Monday, August 06, 2012

Mars Trek


The Curiosity Rover safely arrived on the surface of Mars, and immediately sent back photos--this one of its shadow, with the Martian mountain in the distance where it will soon be heading.  Ten years in the making, eight months in transit from Earth, the largest rover ever to be deployed (it's the size of a car) will tune up for awhile before beginning its two year mission.  After a perfect landing in the spectacular Gale Crater, which scientists chose because it shows evidence of having been partly sculpted by water, Curiosity will explore the terrain looking for evidence that life may have existed on Mars--or (in microbial form) still does exist.

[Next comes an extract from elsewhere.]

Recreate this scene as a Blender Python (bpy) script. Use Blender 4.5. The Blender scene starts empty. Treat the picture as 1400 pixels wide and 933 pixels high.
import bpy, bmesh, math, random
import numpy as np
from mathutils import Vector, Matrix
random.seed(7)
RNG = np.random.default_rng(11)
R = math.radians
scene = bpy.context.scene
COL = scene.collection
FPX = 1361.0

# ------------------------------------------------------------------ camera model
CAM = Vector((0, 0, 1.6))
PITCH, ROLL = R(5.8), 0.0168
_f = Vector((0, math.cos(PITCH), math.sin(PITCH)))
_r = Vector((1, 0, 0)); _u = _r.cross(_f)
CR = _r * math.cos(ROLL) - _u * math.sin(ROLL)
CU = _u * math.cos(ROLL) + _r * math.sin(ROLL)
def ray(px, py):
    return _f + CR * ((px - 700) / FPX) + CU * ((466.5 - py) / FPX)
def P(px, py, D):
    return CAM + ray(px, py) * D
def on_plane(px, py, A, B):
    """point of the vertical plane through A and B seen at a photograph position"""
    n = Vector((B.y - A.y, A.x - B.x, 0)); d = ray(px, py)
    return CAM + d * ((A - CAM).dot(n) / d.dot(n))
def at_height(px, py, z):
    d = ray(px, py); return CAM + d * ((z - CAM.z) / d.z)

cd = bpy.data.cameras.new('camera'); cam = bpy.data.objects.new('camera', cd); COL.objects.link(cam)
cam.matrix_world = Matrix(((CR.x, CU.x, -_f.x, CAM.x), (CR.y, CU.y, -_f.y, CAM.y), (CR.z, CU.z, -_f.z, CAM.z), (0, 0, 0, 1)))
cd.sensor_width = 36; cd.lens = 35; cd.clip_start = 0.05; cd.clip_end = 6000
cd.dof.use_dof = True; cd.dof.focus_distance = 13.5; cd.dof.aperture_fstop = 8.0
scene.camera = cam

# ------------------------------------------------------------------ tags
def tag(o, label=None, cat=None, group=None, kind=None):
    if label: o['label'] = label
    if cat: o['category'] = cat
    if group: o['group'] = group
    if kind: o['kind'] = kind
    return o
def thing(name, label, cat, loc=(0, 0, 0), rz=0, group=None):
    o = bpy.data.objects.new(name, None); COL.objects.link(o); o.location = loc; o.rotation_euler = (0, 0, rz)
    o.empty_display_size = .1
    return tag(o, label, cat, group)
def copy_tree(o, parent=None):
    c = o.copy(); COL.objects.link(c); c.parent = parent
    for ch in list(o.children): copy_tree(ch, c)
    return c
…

This NASA mission made highly creative use of cutting edge technology, especially to set the rover down on the surface, that had never been tried before as a system.  Recently the talk about NASA was its old technology--the now-retired Space Shuttles and the impressively engineered but still old school space station.  All the buzz was about private spacecraft pioneers like SpaceX.  But no private company could have pulled off what NASA did--not with so many people involved for so long.  This technological achievement and the science to come should remind us that a national effort organized by the federal government is still the gold standard of space exploration---at least until real multinational and public-private efforts, or even a united Earth, which would pretty much be required for large scale human missions.

This Mars Trek mission to seek out new life naturally relates to Star Trek, so it's little wonder that when NASA created a short video to explain the mission, it called upon Captain Kirk (William Shatner) and Wesley Crusher (Wil Wheaton) to provide narration.  Both versions can be viewed at TrekMovie.com here.  Meanwhile, congratulations to the NASA team.  And to the American people who supported this mission.

  

1 comment:

Maurice Mitchell said...

It was a nice touch having Kirk and Crusher narrate.